Frequently Asked Questions

  • Q.

    How can I clean my rotary airlock valve faster?

    A.

    Rotary valves built on a rail system are specifically designed for faster cleaning, because you don’t need tools or a lot of effort to open up the valve and access the internal housing. The ACS Valves model is called the Quick-Clean, and it’s designed to help you clean up in just a few minutes. You could also add a U-shaped rotor, which has round pockets to prevent stubborn material buildup.

    Posted by ACS Valves
  • Q.

    Are there rotary airlock valves for split-feed conveying lines?

    A.

    Definitely. If you have one conveying line that splits into two, you could try the unique Multi-Port Valve, which has multiple compartments in one trough-style housing. Another option is a plug-type diverter valve, which diverts material into one of two possible feeds.

    Posted by ACS Valves
  • Q.

    How do I configure a rotary airlock valve?

    A.

    You can configure valves with specialized coatings, rotors, accessories and additional conveying equipment. A rotary valve expert can tell you which of these you actually need, and which will take your conveying efficiency to the next level.

    Posted by ACS Valves
  • Q.

    What type of rotary airlock valve should I choose?

    A.

    We have dozens of rotary valves available for all industries, applications, ingredients, system types and any other details that affect your conveying process. For a customized answer, a rotary valve expert is the best person to ask.

    Posted by ACS Valves
  • Q.

    How do I choose rotary airlock valve accessories?

    A.

    It depends on your application and what you need them for – safety, material flow, overall efficiency? Our rotary valve accessory guide breaks it all down.

    Posted by ACS Valves
  • Q.

    How are rotary airlock valves sized?

    A.

    Our team sizes rotary valves based on several factors such as material characteristics, system configuration and application. There’s a quick and easy way to do it yourself, though – check out our Rotary Valve Sizing Tool.

    Posted by ACS Valves
  • Q.

    How do I replace a rotary airlock valve?

    A.

    It’s simple, really – just ask. ACS Valves can replace a valve from any manufacturer, whether you need a fast drop-in replacement or something with all the bells and whistles.
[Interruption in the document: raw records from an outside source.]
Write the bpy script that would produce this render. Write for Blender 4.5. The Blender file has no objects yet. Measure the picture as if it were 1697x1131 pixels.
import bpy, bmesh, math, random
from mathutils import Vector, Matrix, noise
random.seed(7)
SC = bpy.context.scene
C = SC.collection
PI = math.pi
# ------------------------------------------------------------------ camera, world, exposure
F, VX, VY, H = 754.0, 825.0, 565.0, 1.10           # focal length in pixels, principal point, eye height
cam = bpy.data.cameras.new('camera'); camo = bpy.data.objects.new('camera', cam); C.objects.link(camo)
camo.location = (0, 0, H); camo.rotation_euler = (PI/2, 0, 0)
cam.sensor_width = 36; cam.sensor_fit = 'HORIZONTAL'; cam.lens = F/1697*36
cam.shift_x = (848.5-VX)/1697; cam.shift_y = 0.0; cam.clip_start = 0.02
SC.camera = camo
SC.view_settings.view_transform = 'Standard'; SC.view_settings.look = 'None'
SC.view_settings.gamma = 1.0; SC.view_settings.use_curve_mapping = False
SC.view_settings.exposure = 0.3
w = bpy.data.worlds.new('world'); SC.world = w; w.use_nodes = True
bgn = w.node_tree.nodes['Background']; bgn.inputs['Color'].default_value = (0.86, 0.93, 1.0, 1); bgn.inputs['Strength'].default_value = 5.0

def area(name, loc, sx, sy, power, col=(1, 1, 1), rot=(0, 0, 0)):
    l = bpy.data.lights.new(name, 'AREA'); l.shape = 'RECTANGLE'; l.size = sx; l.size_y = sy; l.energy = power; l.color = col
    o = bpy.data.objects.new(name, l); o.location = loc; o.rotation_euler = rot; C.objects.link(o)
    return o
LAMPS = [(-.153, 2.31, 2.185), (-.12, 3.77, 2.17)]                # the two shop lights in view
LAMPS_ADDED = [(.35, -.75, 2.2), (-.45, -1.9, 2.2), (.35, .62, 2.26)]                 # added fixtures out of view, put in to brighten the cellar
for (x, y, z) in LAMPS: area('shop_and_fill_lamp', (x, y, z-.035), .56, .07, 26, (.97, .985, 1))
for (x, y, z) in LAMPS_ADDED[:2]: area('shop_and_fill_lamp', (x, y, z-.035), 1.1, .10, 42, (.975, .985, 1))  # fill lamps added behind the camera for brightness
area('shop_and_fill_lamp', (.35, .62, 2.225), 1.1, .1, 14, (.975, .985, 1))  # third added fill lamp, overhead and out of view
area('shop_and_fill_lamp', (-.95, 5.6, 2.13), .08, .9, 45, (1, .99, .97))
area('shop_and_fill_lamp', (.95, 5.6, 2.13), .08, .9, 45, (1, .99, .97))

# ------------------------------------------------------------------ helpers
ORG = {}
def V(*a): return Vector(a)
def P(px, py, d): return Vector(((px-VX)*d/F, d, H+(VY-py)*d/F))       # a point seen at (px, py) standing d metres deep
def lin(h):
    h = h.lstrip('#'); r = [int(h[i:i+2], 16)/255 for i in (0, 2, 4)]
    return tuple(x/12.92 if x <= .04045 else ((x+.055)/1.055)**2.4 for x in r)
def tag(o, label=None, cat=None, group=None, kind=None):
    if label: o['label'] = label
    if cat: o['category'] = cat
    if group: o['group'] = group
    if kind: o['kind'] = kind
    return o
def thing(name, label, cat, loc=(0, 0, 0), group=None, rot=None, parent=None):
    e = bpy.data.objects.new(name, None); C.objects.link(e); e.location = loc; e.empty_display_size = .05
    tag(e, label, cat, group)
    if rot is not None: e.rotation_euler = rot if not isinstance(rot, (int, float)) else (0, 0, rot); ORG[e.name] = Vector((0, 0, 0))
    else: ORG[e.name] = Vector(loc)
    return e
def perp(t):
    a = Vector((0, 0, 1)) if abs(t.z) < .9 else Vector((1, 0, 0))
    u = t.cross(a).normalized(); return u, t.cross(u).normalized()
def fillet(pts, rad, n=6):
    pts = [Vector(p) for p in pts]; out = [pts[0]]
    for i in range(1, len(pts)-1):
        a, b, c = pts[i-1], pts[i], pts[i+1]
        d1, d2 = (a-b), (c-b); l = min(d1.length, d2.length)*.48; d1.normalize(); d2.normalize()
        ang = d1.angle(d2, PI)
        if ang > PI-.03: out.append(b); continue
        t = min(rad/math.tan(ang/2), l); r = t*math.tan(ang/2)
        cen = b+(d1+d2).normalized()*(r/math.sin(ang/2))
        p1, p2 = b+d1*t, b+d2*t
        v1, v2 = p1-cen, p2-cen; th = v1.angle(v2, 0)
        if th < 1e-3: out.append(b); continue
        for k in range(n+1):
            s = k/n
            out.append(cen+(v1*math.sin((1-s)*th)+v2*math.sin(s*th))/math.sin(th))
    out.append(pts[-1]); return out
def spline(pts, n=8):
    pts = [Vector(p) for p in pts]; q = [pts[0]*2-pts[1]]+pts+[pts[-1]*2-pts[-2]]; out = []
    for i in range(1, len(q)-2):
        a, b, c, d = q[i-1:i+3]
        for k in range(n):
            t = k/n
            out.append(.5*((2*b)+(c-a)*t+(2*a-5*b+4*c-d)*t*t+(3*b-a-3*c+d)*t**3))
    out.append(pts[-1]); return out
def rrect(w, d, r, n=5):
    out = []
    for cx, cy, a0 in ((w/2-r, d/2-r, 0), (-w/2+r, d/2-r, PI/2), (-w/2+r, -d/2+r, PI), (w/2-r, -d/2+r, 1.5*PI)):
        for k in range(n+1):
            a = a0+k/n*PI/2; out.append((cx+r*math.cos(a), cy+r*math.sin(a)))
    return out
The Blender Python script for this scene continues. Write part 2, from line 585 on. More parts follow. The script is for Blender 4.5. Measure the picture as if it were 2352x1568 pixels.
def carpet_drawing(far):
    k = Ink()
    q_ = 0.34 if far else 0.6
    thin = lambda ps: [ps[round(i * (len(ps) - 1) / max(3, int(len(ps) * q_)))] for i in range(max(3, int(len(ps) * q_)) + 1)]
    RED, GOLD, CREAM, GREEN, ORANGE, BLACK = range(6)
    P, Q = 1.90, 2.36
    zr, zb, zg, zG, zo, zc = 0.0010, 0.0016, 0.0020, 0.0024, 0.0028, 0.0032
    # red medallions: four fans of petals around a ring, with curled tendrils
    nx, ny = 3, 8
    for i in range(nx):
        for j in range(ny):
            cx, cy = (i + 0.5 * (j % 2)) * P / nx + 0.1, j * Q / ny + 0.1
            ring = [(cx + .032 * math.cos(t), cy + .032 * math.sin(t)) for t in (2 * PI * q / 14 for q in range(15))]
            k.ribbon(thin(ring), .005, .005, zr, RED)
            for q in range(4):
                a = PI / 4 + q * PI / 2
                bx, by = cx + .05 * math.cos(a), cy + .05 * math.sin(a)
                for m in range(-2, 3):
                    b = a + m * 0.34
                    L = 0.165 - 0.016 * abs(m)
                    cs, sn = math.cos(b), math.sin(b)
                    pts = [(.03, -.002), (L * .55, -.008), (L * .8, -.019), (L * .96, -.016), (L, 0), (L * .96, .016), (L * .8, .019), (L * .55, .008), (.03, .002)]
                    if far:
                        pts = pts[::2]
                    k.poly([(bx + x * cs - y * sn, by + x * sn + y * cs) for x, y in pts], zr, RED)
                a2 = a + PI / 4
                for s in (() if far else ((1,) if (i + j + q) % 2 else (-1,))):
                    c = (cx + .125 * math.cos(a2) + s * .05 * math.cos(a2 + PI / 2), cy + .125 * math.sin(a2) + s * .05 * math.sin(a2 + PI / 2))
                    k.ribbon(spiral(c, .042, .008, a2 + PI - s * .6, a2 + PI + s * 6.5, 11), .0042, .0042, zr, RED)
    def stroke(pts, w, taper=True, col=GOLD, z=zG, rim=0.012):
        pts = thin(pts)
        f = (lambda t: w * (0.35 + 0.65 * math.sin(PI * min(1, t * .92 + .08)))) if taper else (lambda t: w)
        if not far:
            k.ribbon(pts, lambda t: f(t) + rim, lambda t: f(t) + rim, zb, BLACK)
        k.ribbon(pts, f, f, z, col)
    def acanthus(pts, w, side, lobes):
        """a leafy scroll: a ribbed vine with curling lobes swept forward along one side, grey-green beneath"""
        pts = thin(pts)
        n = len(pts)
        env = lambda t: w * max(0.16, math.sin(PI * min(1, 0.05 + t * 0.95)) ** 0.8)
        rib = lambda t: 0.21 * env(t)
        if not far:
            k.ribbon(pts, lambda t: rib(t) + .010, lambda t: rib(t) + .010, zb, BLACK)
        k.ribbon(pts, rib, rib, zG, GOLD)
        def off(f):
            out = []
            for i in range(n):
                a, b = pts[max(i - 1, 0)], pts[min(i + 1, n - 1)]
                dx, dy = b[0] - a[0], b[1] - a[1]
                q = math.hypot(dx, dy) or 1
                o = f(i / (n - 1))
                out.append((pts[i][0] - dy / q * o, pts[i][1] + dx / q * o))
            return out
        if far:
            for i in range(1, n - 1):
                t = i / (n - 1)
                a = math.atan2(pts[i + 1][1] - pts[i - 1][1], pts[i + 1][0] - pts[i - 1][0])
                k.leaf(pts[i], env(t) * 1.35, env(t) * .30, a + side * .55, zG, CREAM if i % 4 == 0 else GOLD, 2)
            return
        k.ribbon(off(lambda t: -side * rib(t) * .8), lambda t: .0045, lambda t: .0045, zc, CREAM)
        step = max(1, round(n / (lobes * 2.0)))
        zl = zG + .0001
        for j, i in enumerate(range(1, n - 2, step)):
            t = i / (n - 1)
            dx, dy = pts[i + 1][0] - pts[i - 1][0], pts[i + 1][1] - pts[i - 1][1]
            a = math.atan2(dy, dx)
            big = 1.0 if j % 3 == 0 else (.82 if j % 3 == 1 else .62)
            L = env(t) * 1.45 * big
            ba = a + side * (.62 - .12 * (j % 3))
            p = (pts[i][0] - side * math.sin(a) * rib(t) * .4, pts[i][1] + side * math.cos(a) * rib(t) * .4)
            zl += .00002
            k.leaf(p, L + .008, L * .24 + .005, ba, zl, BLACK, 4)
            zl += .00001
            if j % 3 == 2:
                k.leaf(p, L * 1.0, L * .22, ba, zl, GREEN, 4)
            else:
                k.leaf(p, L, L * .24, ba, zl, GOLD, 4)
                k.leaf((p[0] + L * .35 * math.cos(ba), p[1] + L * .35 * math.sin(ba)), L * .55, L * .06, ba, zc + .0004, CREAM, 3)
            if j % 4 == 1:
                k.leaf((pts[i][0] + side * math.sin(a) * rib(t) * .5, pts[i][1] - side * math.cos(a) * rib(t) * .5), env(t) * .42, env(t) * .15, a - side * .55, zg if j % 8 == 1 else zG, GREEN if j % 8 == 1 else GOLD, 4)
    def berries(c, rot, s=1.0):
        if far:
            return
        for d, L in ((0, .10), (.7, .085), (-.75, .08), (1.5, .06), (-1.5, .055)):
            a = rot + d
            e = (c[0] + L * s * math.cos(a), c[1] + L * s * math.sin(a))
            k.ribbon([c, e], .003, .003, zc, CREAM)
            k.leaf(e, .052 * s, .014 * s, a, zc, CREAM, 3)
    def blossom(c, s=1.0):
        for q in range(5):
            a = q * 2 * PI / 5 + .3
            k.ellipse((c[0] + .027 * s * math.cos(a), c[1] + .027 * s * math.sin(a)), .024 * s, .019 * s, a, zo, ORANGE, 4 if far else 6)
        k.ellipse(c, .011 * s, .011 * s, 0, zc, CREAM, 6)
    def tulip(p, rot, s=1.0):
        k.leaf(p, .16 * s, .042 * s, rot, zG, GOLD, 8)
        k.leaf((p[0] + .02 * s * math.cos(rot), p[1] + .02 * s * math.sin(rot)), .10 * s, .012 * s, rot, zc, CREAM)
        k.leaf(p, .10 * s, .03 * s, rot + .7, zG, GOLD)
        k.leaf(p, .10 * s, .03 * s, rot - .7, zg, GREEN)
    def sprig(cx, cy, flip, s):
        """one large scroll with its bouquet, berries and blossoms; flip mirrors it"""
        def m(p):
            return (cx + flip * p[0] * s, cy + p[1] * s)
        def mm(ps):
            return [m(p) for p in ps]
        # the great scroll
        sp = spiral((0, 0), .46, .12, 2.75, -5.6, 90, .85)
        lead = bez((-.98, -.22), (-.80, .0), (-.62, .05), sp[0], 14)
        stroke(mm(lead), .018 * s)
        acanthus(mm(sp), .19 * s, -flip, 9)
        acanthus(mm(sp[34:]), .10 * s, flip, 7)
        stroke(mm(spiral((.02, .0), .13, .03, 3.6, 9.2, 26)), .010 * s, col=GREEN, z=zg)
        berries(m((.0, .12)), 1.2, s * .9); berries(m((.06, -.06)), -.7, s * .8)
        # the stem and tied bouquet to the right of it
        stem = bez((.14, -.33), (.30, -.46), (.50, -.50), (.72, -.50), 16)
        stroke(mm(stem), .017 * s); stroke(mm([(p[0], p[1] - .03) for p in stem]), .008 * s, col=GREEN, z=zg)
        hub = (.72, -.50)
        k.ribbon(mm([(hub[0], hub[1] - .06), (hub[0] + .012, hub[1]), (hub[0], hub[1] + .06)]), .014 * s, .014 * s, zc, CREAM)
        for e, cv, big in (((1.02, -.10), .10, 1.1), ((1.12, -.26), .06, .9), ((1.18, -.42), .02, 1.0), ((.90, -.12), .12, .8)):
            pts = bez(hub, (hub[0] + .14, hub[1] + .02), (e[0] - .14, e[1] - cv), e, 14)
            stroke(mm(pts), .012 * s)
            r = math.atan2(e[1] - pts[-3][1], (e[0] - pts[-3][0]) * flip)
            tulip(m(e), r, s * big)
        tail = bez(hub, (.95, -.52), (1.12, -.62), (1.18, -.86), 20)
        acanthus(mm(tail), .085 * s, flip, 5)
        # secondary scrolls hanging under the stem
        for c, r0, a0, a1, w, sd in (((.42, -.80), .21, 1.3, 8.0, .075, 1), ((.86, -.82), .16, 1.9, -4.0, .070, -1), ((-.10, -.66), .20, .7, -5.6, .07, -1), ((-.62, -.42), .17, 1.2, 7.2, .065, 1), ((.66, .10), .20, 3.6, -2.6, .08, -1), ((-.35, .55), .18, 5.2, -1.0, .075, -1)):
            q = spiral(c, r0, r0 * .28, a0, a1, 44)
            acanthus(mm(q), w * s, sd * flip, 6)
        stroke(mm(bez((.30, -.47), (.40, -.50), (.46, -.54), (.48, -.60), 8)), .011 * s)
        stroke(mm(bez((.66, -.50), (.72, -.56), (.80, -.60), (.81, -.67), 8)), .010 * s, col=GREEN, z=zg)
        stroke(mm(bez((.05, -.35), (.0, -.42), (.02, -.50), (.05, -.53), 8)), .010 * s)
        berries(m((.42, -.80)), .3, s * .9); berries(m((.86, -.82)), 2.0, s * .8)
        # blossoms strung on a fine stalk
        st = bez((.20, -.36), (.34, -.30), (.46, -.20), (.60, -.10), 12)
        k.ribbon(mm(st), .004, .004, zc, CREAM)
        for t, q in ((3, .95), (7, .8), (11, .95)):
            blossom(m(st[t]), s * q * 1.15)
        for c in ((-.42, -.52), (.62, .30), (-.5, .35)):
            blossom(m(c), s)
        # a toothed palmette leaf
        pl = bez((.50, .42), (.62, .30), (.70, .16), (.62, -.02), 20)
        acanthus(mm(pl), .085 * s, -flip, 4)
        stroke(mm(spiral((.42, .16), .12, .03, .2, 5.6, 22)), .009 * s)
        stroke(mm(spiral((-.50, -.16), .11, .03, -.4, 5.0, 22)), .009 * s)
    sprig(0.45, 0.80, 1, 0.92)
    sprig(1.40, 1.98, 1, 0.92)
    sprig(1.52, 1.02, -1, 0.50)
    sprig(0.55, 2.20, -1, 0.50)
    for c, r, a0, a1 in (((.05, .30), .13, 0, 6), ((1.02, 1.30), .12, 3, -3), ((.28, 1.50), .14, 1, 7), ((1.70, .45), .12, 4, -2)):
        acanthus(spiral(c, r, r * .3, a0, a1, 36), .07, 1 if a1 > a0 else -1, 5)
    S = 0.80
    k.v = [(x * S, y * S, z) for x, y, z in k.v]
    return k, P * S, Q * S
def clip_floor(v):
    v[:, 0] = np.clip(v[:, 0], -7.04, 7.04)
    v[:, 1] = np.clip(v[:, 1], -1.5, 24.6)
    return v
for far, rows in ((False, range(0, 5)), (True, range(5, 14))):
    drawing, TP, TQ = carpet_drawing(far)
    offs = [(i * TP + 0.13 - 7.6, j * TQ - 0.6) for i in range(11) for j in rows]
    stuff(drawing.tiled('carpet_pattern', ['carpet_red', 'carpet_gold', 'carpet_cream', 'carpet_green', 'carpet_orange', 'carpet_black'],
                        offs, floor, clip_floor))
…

    For more details, we have a whole blog about the replacement process.

    Posted by ACS Valves
  • Q.

    I’m ordering a valve from the U.S. Do I need to worry about border delays or additional fees?

    A.

    Absolutely not! ACS is fully bonded, and we’re partnered with a company that picks up shipments daily. For you, that means no delays, customs duties or brokerage fees.

    Posted by ACS Valves
  • Q.

    Why do we recommend a shear protector for pellets, flakes or beads?

    A.

    Shear protectors reduce the flow of material at the valve's inlet. Reduced flow allows for better pocket fill and also reduces the risk of product jams in your housing clearances–ultimately protecting your product from damage.

    Posted by Terri Shipstone
  • Q.

    Why use a shear pin sprocket with sawdust or wood fines?

    A.

    Sometimes the rotation of the rotor is reduced due to an overload of material, or larger pieces of material being fed through the valve, jamming in the clearances. In this case, shear pin sprockets will shear the pin on the sprocket, reducing the risk of damage to the rotor.

    Posted by Terri Shipstone
  • Q.

    My valve is losing too much air, what could be the problem?

    A.

    Too much clearance between the rotor, endplates and or housing can result in air loss. Measure the rotor to endplate and rotor to housing clearances to confirm that they are an NFPA compliant 0.0079 inches. If the clearance is larger than this, it might be time to replace your rotor, rotary valve, or have it sent back to ACS for a repair or evaluation. Make sure to stick to a maintenance schedule and check your clearances at least every three months.

    Posted by Nena Dallas
  • Q.

    What is this capped pipe that is sticking out of the side of my valve?

    A.

    The capped pipe is called a housing vent port. Rotor pockets can sometimes contain a volume of pressured air, which can impede material flow into the airlock inlet, reducing your efficiency. Also, in conveying systems that run at 6 PSI and higher, large releases of air up the return side of the airlock can cause pulsing in the material flow into the conveying line. Using a vent helps solve both of these issues, and is also helpful in improving your fill efficiency.